NPO法人「高齢社会をよくする女性の会」理事長の樋口恵子さん
(撮影:婦人公論.jp編集部)
NPO法人「高齢社会をよくする女性の会」理事長の樋口恵子さんによる『婦人公論』の新連載「老いの実況中継」。92歳、徒然なるままに「今」を綴ります。第19回は、【これからも道は続く】です。(構成=篠藤ゆり イラスト=マツモトヨーコ)

後輩たちに思いを託して

今年6月に開かれた「高齢社会をよくする女性の会」の総会で、理事長を退き、名誉理事長となりました。会の設立は1983年ですから、40年以上、理事長を続けてきたことになります。

数年前から、そろそろ後輩に道を譲るべきだと考えていましたが、優秀な方々が継いでくださることになり、肩の荷が下りてほっとしております。

毎年各地で大会をやってきたので、それぞれの土地で活動される方も増えてきました。
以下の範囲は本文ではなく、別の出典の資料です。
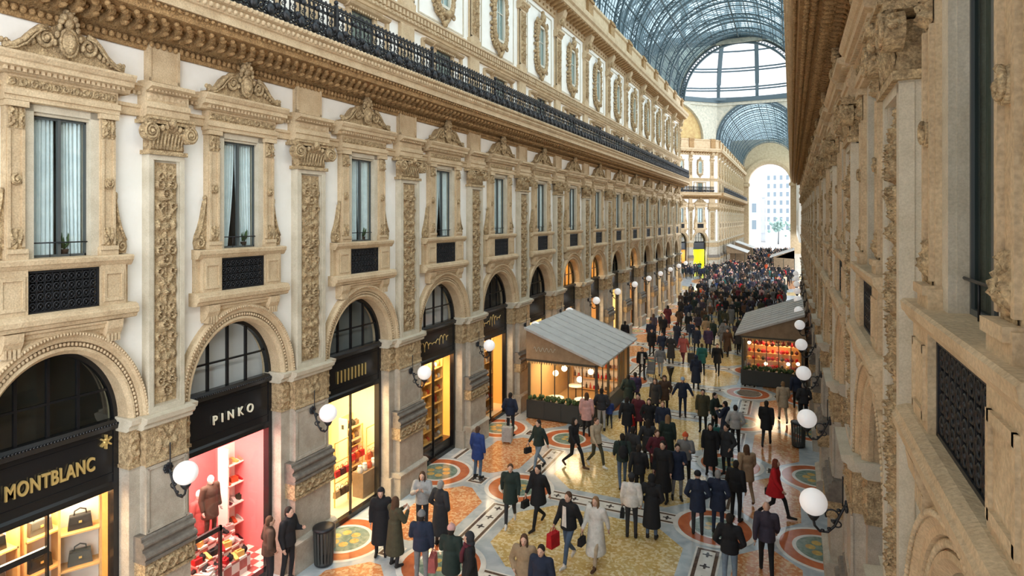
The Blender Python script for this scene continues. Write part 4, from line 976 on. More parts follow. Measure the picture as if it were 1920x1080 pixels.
# ------------------------------------------------------------------ people
def V3(*a): return Vector(a)
def limb(b, pts, rr, n=10, m=0):
    for i in range(len(pts) - 1): b.tube([pts[i], pts[i + 1]], [rr[i], rr[i + 1]], n, m)
    for p, r in zip(pts, rr): b.ell(p, r, n, 8, m)
def fuse(b, vox, smooth=2, name='tmp'):
    """one continuous skin over overlapping volumes"""
    me = b.mesh(name, []); o = bpy.data.objects.new(name, me); COL.objects.link(o)
    md = o.modifiers.new('r', 'REMESH'); md.mode = 'VOXEL'; md.voxel_size = vox; md.use_smooth_shade = True
    if smooth: s = o.modifiers.new('s', 'SMOOTH'); s.iterations = smooth; s.factor = .5
    dg = bpy.context.evaluated_depsgraph_get(); r = bpy.data.meshes.new_from_object(o.evaluated_get(dg))
    bpy.data.objects.remove(o); bpy.data.meshes.remove(me); return r
def pose_joints(pose):
    J = {}
    for s, k in ((1, 'l'), (-1, 'r')):
        J['hip' + k] = V3(s * .09, 0, .91); J['knee' + k] = V3(s * .105, -.02, .50); J['ank' + k] = V3(s * .11, .03, .085); J['toe' + k] = V3(s * .125, -.13, .035)
        J['sh' + k] = V3(s * .185, .01, 1.40); J['el' + k] = V3(s * .245, .03, 1.13); J['wr' + k] = V3(s * .25, -.05, .89); J['ha' + k] = V3(s * .25, -.075, .80)
    J['head'] = V3(0, -.02, 1.595); J['neck'] = V3(0, .01, 1.46)
    def leg(k, kn, an, to): J['knee' + k] = V3(*kn); J['ank' + k] = V3(*an); J['toe' + k] = V3(*to)
    def arm(k, el, wr, ha): J['el' + k] = V3(*el); J['wr' + k] = V3(*wr); J['ha' + k] = V3(*ha)
    if pose in ('walk', 'walkm', 'stride'):
        q = 1.25 if pose == 'stride' else 1.
        a, c = ('l', 'r') if pose != 'walkm' else ('r', 'l'); s = 1 if a == 'l' else -1
        leg(a, (s * .10, -.19 * q, .52), (s * .10, -.27 * q, .10), (s * .105, -.43 * q, .07)); leg(c, (-s * .10, .04, .49), (-s * .10, .33 * q, .17), (-s * .105, .25 * q, .04))
        arm(a, (s * .24, .13, 1.14), (s * .25, .20, .92), (s * .25, .21, .83)); arm(c, (-s * .24, -.06, 1.13), (-s * .24, -.23, .95), (-s * .235, -.29, .88))
    if pose == 'phone': 
        for s, k in ((1, 'l'), (-1, 'r')): arm(k, (s * .25, -.10, 1.16), (s * .10, -.31, 1.30), (s * .05, -.36, 1.36))
    if pose == 'one':
        arm('l', (.25, -.05, 1.14), (.16, -.27, 1.20), (.11, -.33, 1.24)); leg('r', (-.11, .03, .50), (-.13, .10, .085), (-.15, -.06, .035))
    if pose == 'pocket':
        for s, k in ((1, 'l'), (-1, 'r')): arm(k, (s * .30, .06, 1.13), (s * .22, -.07, .98), (s * .185, -.12, .92))
    if pose == 'wide':
        for s, k in ((1, 'l'), (-1, 'r')): arm(k, (s * .33, .03, 1.16), (s * .43, -.02, .95), (s * .46, -.04, .87))
    return J
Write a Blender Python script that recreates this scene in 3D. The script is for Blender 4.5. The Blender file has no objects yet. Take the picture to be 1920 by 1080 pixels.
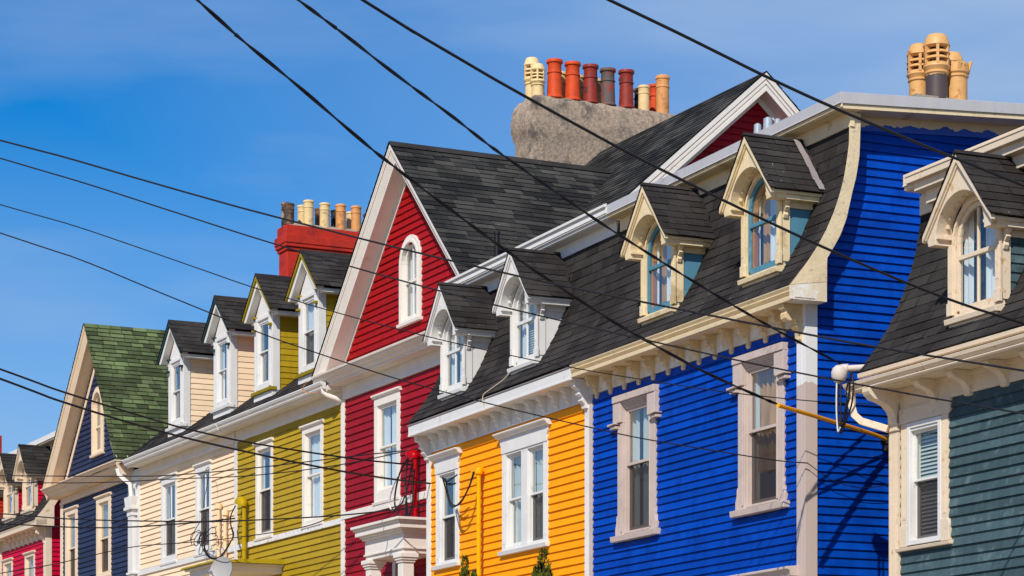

みんなで蒔いた種が、各地で次々と芽を吹いていく様子をこの目で見ることができたのは、このうえない幸せでした。

私は今、92歳ですが、この歳まで活動を続けることができたのは、先輩方の背中を見てきたからです。私が女性問題に〈覚醒〉したのは、32歳のとき。夫の急死により、4歳の娘を抱えて寡婦になり、当時の主婦や働く女性がどれほど弱い立場にあるかを思い知らされたことがきっかけでした。

女性は一人前の働き手としては見なされず、職業選択の幅は限りなく狭かったため、一家の働き手である夫を失うと困窮する家庭も少なくありませんでした。

私は幸い仕事を持っていましたが、シングルマザーとして生きていく不安もありました。だから新聞で「日本婦人問題懇話会」の記事を見たとき飛びついて、イベント会場に足を運んだのです。

同会に参加するようになり、婦人運動の先駆者のお一人であられる山川菊栄さんや、労働省(現・厚生労働省)時代に男女雇用機会均等法制定の中核を担った赤松良子さんをはじめ、多くの先輩方と出会いました。

そしてときには鍛えられ、ときには甘えさせてもらうことで、人生の新しい扉が開いた次第です。